=== Information provided ===
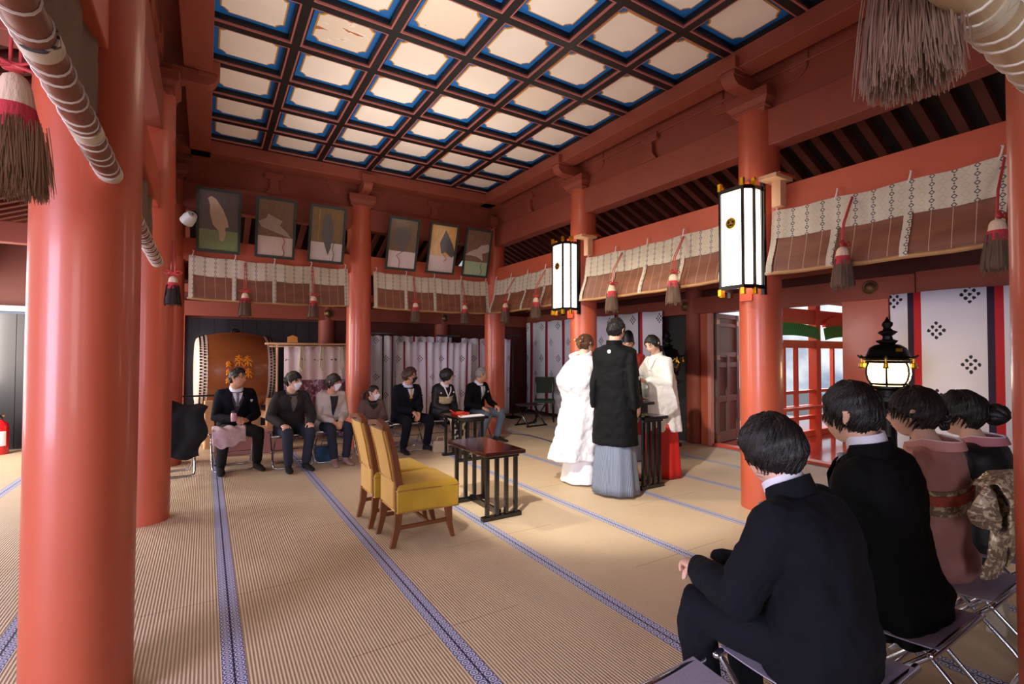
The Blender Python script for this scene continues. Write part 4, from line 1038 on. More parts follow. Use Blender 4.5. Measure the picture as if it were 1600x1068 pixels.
class Head:
    def __init__(s, c, az, pitch=0, roll=0, sc=1, female=False):
        s.c = V(c); s.sc = sc; s.fem = female
        s.M = Matrix.Rotation(-math.radians(az), 3, 'Z') @ Matrix.Rotation(math.radians(pitch), 3, 'X') @ Matrix.Rotation(math.radians(roll), 3, 'Y')
    def loc(s, lon, lat, off=0):
        a, b, c = .073, .093, .113
        cl, sl = math.cos(lat), math.sin(lat); sx, cx = math.sin(lon), math.cos(lon)
        x_, y_, z_ = a*sx*cl, b*cx*cl, c*sl
        q = max(0, -z_/c)
        x_ *= 1-(.36 if s.fem else .28)*smst(q)
        if y_ < 0: y_ *= 1-.42*smst(q*1.3); x_ *= 1-.12*smst(q*1.2)
        else:
            y_ *= 1+.05*smst(q*1.2)
            y_ -= .006*(1-min(1, abs(x_)/.06))*(1-q)*smst(y_/.05)
        if z_ > 0: x_ *= 1+.05*math.sin(z_/c*PI)
        if y_ > 0:
            w = smst(y_/.045); g = lambda u, r: math.exp(-(u/r)**2); ax = abs(x_)
            ns = interp([(-.052, 0), (-.040, .35), (-.028, 1), (-.015, .78), (.004, .38), (.022, .1), (.035, 0)], z_)
            f = .021*g(x_, .0115+.004*g(z_+.03, .012))*ns
            f -= .0075*g(ax-.031, .016)*g(z_-.006, .012)
            f += .0035*g(ax-.03, .024)*g(z_-.028, .009)
            f += .0035*g(ax-.042, .018)*g(z_+.028, .02)
            f += .0048*g(x_, .019)*(g(z_+.057, .0052)+g(z_+.069, .0058))-.002*g(x_, .02)*g(z_+.063, .003)
            f += .007*g(x_, .022)*g(z_+.098, .015)
            y_ += f*w
        p = V((x_, y_, z_))
        if off: n = V((sx*cl/a, cx*cl/b, sl/c)).normalized(); p += n*off/s.sc
        return p*s.sc
    def P(s, lon, lat, off=0): return s.c+s.M @ s.loc(lon, lat, off)
    def mesh(s, mb, nu=56, nv=40):
        R = []
        for j in range(1, nv):
            lat = -PI/2+PI*j/nv; R.append([s.P(2*PI*i/nu, lat) for i in range(nu)])
        mb.rings(R)
        for sd in (-1, 1):
            lo = math.radians(93)*sd; p0 = s.P(lo, math.radians(-14), -.002); p1 = s.P(lo, math.radians(12), .004)
            o = s.M @ V((sd*.010, -.008, 0)); o2 = s.M @ V((sd*.004, .004, 0))
            mb.tube([p0+o2, (p0+p1)/2+o*.6, p1+o], [(.006, .009), (.007, .014), (.006, .015)], 10, ref=s.M @ V((1, .4, 0)).normalized())
    def patch(s, lon, lat, rl, rt, off, mb, n=10, sup=2, arch=0):
        """filled rounded patch with soft edge on the face, degrees"""
        vs = [s.P(math.radians(lon), math.radians(lat+arch), off*1.15)]; fs = []; K = 20
        for ri, (f, of) in enumerate(((.55, off*1.1), (1, off*.9), (1.04, -.002))):
            for k in range(K):
                a = 2*PI*k/K; u = math.copysign(abs(math.cos(a))**(2/sup), math.cos(a)); v = math.copysign(abs(math.sin(a))**(2/sup), math.sin(a))
                vs.append(s.P(math.radians(lon+rl*f*u), math.radians(lat+rt*f*v+arch*(1-(u*f)**2)), of))
        for k in range(K):
            fs.append((0, 1+k, 1+(k+1) % K))
            for r_ in range(2): fs.append((1+r_*K+k, 1+(r_+1)*K+k, 1+(r_+1)*K+(k+1) % K, 1+r_*K+(k+1) % K))
        mb.add(vs, fs)
    def face(s, root, brow, mask=None, smile=0, glasses=False, lips=LIP, closed=False):
        for sd in (-1, 1):
            mb = MB(); mb.cur = 0
            if not closed: s.patch(sd*25, 2.5, 10, 3.2, .0022, mb)
            mb.cur = 1; s.patch(sd*25.5, 2.3 if not closed else 1, 4.2 if not closed else 9, 3.3 if not closed else 1.0, .003, mb); s.patch(sd*25, 5.4 if not closed else 2, 10.5, .9, .0035, mb, arch=.8)
            mb.build('eye', [EYEW, IRIS], root, True)
            mb = MB(); s.patch(sd*26, 14, 12, 1.5, .003, mb, arch=1.2); mb.build('eyebrow', brow, root, True)
        if not mask:
            mb = MB(); s.patch(0, -31.5, 13+smile*3, 1.6, .0028, mb, arch=-smile*1.5); s.patch(0, -35.6, 12+smile*2, 1.9, .0028, mb, arch=-smile*1.5)
            mb.build('mouth', lips, root, True)
        else:
            f = lambda u, v: s.P(math.radians((u-.5)*2*lerp(62, 40, v)), math.radians(lerp(-2-12*(2*u-1)**2, -74+10*(2*u-1)**2, v)), .007+.004*math.sin(v*PI)+.0015*math.sin(v*24))
            mb = MB(); mb.sheet(22, 18, f, .003); mb.build('face_mask', mask, root, True)
            mb = MB()
            for sd in (-1, 1): mb.tube([s.P(sd*math.radians(58), math.radians(-12), .006), s.P(sd*math.radians(78), math.radians(4), .008), s.P(sd*math.radians(97), math.radians(10), .008)], .0016, 5); mb.tube([s.P(sd*math.radians(45), math.radians(-56), .006), s.P(sd*math.radians(72), math.radians(-30), .006), s.P(sd*math.radians(96), math.radians(-10), .010)], .0016, 5)
            mb.build('mask_loop', mask, root, True)
        if glasses:
            mb = MB()
            for sd in (-1, 1):
                mb.tube([s.P(math.radians(sd*25+15*math.cos(2*PI*k/16)), math.radians(1+8.5*math.sin(2*PI*k/16)), .012) for k in range(17)], .0017, 5, rnd=False)
                mb.tube([s.P(math.radians(sd*40), math.radians(3), .012), s.P(math.radians(sd*70), math.radians(5), .012), s.P(math.radians(sd*95), math.radians(5), .012)], .0016, 5)
            mb.tube([s.P(math.radians(-10), math.radians(2), .012), s.P(0, math.radians(3), .016), s.P(math.radians(10), math.radians(2), .012)], .0016, 5)
            mb.build('glasses', BLK, root, True)
    def hair(s, root, m, line, th=.014, n=140, blade=.05, vol=(), seed=1, bun=None, extra=None, wild=.5):
        """line: [(|lon| deg, lowest lat deg)], th thickness; vol: [(lon,lat,r,amount)]"""
        rd = random.Random(seed)
        ph = [rd.uniform(0, 6) for _ in range(6)]
        def toff(lon, lat):
            ld = math.degrees(lon); al = abs((ld+180) % 360-180); L = interp(line, al)+2*math.sin(lon*9+ph[0])+1.4*math.sin(lon*23+ph[1])
            k = smst((math.degrees(lat)-L)/7+.5)
            t_ = th*(.85+.15*math.sin(lon*5+ph[2])+.10*math.sin(lon*31+lat*6+ph[3])+.12*math.sin(lat*13+lon*4+ph[4]))
            for vl, vt, r_, am in vol:
                dd = (((ld-vl+180) % 360-180)*math.cos(lat))**2+(math.degrees(lat)-vt)**2; t_ += am*math.exp(-dd/r_**2)
            return lerp(-.006, t_, k), k
        mb = MB(); nu, nv = 96, 56; R = []
        for j in range(1, nv):
            lat = -PI/2+PI*j/nv; R.append([s.P(2*PI*i/nu, lat, toff(2*PI*i/nu, lat)[0]) for i in range(nu)])
        mb.rings(R)
        c = 0
        while c < n:
            lon = rd.uniform(-PI, PI); lat = math.asin(rd.uniform(-.6, 1))
            o, k = toff(lon, lat)
            if k < .5: c += .2; continue
            c += 1
            # flow away from the crown (back of the top)
            crown = V((.1, -.5, .86)).normalized(); d = V((math.sin(lon)*math.cos(lat), math.cos(lon)*math.cos(lat), math.sin(lat)))
            fl = d-crown*d.dot(crown); fl = (fl-d*fl.dot(d)); fl = fl.normalized() if fl.length > .05 else V((rd.uniform(-1, 1), rd.uniform(-1, 1), 0)).normalized()
            fl = (fl+V((rd.uniform(-1, 1), rd.uniform(-1, 1), rd.uniform(-1, 1)))*.25*wild).normalized()
            pts = []; L = blade/.1*rd.uniform(.6, 1.2); up = rd.uniform(.0, .006)*(.3+wild)*(.6 if n > 500 else 1)
            for q in (0, .33, .66, 1):
                dd = (d+fl*L*q*.9).normalized(); la = math.asin(max(-1, min(1, dd.z))); lo = math.atan2(dd.x, dd.y)
                oo = toff(lo, la)[0]; oo = max(oo, th*.3) if toff(lo, la)[1] > .05 or q < 1 else .004
                pts.append(s.P(lo, la, oo-.002+up*math.sin(q*PI*.75)))
            w = rd.uniform(.0016, .0036)*(1.5 if n < 250 else 1); mb.tube(pts, [(w*.6, .0018), (w, .0024), (w*.8, .002), (w*.15, .0008)], 5, rnd=False)
        if bun:
            for (x_, y_, z_, r_) in bun:
                cc = s.c+s.M @ (V((x_, y_, z_))*s.sc)
                for q in range(3):
                    a = rd.uniform(0, PI); ax_ = V((rd.uniform(-1, 1), rd.uniform(-1, 1), rd.uniform(-1, 1))).normalized(); e1 = ax_.orthogonal().normalized(); e2 = ax_.cross(e1)
                    mb.tube([cc+(e1*math.cos(t_)+e2*math.sin(t_))*r_*.55+ax_*r_*.12*math.sin(3*t_) for t_ in [k_*2*PI/12 for k_ in range(13)]], r_*.42, 8, rnd=False)
                mb.lathe([(0, -r_*.8), (r_*.55, -r_*.6), (r_*.85, 0), (r_*.55, r_*.6), (0, r_*.8)], c=cc, n=14, wob=.15)
        if extra: extra(s, mb, rd)
        mb.build('hair', m, root, 'all')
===
- Task description -
Look through the data and gather every line with the string "from" in it.

- Answer below -
The Blender Python script for this scene continues. Write part 4, from line 1038 on. More parts follow. Use Blender 4.5. Measure the picture as if it were 1600x1068 pixels.
            # flow away from the crown (back of the top)